>> Begin

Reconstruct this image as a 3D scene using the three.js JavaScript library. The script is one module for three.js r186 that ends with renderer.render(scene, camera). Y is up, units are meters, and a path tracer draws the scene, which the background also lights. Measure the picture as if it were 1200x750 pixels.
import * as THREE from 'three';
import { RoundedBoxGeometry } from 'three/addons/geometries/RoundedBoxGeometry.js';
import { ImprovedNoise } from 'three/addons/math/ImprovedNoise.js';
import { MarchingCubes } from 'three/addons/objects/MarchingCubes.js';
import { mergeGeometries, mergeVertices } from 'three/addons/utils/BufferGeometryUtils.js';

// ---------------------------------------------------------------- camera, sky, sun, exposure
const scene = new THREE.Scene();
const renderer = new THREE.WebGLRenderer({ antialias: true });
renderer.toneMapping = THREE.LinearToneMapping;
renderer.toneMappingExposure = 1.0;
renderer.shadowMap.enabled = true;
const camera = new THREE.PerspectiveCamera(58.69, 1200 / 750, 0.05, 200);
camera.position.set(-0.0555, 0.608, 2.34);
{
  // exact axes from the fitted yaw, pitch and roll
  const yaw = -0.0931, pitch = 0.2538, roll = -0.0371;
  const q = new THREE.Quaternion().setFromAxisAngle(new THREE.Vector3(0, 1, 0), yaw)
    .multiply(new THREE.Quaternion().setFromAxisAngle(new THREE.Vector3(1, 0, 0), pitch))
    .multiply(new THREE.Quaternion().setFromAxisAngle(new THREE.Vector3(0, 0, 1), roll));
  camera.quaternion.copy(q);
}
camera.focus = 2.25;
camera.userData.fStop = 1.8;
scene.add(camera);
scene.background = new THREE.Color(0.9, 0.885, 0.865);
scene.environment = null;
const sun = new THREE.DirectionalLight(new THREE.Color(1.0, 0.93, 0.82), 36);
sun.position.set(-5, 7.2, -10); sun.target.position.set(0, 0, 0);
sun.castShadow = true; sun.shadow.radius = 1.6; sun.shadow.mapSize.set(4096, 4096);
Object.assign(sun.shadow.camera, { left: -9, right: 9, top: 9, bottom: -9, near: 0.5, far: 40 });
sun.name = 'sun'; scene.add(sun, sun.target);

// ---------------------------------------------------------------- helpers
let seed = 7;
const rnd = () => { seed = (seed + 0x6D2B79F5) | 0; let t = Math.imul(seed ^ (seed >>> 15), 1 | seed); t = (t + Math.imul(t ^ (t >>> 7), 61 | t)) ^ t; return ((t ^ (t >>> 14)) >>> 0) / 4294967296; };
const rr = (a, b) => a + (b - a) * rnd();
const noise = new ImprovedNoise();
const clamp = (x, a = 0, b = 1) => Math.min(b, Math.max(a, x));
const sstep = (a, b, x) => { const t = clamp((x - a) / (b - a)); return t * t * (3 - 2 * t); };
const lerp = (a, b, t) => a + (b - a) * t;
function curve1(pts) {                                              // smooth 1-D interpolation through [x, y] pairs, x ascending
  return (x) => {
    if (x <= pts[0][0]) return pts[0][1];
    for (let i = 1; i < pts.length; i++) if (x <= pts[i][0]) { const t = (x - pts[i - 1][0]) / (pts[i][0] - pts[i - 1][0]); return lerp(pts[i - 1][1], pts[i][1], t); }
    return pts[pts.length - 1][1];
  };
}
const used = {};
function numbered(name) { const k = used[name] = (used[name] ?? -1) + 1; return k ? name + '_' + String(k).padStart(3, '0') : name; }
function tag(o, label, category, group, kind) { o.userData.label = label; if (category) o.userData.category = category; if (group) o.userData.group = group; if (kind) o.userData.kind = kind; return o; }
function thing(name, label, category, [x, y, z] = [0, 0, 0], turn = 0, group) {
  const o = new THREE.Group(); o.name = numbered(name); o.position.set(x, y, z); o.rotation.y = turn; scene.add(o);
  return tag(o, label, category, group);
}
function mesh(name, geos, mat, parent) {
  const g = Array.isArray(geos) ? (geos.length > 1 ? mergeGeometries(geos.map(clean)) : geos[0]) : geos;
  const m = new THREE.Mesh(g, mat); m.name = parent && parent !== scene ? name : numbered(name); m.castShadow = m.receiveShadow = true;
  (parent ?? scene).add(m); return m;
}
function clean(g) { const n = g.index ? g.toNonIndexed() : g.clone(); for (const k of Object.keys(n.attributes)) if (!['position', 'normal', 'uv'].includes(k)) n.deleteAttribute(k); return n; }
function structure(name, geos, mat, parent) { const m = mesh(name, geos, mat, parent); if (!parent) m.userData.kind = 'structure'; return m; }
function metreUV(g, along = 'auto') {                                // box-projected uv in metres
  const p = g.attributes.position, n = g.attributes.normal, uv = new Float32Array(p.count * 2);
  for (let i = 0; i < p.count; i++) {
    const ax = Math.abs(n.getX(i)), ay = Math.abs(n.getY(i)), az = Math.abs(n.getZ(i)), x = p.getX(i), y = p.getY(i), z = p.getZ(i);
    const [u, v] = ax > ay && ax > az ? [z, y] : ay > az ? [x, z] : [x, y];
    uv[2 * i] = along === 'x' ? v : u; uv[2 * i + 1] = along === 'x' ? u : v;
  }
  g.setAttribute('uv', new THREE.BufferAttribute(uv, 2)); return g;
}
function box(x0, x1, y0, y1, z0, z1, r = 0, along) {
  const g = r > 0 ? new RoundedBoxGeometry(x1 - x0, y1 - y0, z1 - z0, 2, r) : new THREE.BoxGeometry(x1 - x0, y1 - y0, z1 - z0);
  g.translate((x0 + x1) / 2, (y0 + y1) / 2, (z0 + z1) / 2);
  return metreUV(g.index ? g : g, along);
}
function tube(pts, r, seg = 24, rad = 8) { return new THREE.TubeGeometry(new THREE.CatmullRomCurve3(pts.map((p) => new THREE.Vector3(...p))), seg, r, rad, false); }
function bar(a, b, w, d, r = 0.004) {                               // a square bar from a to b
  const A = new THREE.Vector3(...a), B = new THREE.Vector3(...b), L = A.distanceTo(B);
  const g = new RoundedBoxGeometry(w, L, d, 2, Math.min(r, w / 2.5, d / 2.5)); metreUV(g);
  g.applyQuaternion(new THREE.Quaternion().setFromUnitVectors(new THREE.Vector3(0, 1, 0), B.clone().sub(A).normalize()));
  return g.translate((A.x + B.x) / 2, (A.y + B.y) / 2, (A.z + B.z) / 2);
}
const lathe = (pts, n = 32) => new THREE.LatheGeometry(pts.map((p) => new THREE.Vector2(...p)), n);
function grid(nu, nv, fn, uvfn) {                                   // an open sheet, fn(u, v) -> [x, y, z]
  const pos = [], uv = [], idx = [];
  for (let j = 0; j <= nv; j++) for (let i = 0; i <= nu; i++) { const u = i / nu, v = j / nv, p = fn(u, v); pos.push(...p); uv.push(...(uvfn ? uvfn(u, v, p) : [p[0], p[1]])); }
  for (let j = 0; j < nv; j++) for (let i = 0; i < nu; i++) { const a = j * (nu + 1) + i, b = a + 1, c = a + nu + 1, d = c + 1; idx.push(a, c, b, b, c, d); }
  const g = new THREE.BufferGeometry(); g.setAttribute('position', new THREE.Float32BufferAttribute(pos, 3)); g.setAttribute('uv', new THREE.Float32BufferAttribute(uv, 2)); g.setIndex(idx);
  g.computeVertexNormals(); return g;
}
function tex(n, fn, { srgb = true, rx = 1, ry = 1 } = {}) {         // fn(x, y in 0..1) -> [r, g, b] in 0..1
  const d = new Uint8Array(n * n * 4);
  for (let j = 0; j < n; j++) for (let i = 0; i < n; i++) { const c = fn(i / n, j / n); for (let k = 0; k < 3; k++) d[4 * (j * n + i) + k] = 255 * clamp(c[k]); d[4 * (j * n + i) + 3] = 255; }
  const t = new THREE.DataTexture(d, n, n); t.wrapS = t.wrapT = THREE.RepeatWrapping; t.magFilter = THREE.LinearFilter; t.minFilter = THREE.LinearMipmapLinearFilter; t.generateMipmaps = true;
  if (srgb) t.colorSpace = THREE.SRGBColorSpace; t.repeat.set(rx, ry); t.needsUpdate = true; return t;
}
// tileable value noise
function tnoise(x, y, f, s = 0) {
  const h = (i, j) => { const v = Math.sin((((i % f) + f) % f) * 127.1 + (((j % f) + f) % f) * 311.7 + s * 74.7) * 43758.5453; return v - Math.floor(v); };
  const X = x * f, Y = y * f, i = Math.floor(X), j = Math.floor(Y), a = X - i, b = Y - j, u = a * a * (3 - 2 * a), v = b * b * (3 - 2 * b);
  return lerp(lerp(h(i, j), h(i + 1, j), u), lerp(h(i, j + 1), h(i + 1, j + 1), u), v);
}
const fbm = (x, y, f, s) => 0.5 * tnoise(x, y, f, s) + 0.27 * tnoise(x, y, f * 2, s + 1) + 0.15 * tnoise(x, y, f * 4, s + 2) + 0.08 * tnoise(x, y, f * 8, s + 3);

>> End

* [Stated task] Quote exactly the lines running from the start of the listing above through the line where "sun.name = 'sun'; scene.add(sun, sun.target);" is found, and output no other lines.

* [Answer in full]
Reconstruct this image as a 3D scene using the three.js JavaScript library. The script is one module for three.js r186 that ends with renderer.render(scene, camera). Y is up, units are meters, and a path tracer draws the scene, which the background also lights. Measure the picture as if it were 1200x750 pixels.
import * as THREE from 'three';
import { RoundedBoxGeometry } from 'three/addons/geometries/RoundedBoxGeometry.js';
import { ImprovedNoise } from 'three/addons/math/ImprovedNoise.js';
import { MarchingCubes } from 'three/addons/objects/MarchingCubes.js';
import { mergeGeometries, mergeVertices } from 'three/addons/utils/BufferGeometryUtils.js';

// ---------------------------------------------------------------- camera, sky, sun, exposure
const scene = new THREE.Scene();
const renderer = new THREE.WebGLRenderer({ antialias: true });
renderer.toneMapping = THREE.LinearToneMapping;
renderer.toneMappingExposure = 1.0;
renderer.shadowMap.enabled = true;
const camera = new THREE.PerspectiveCamera(58.69, 1200 / 750, 0.05, 200);
camera.position.set(-0.0555, 0.608, 2.34);
{
  // exact axes from the fitted yaw, pitch and roll
  const yaw = -0.0931, pitch = 0.2538, roll = -0.0371;
  const q = new THREE.Quaternion().setFromAxisAngle(new THREE.Vector3(0, 1, 0), yaw)
    .multiply(new THREE.Quaternion().setFromAxisAngle(new THREE.Vector3(1, 0, 0), pitch))
    .multiply(new THREE.Quaternion().setFromAxisAngle(new THREE.Vector3(0, 0, 1), roll));
  camera.quaternion.copy(q);
}
camera.focus = 2.25;
camera.userData.fStop = 1.8;
scene.add(camera);
scene.background = new THREE.Color(0.9, 0.885, 0.865);
scene.environment = null;
const sun = new THREE.DirectionalLight(new THREE.Color(1.0, 0.93, 0.82), 36);
sun.position.set(-5, 7.2, -10); sun.target.position.set(0, 0, 0);
sun.castShadow = true; sun.shadow.radius = 1.6; sun.shadow.mapSize.set(4096, 4096);
Object.assign(sun.shadow.camera, { left: -9, right: 9, top: 9, bottom: -9, near: 0.5, far: 40 });
sun.name = 'sun'; scene.add(sun, sun.target);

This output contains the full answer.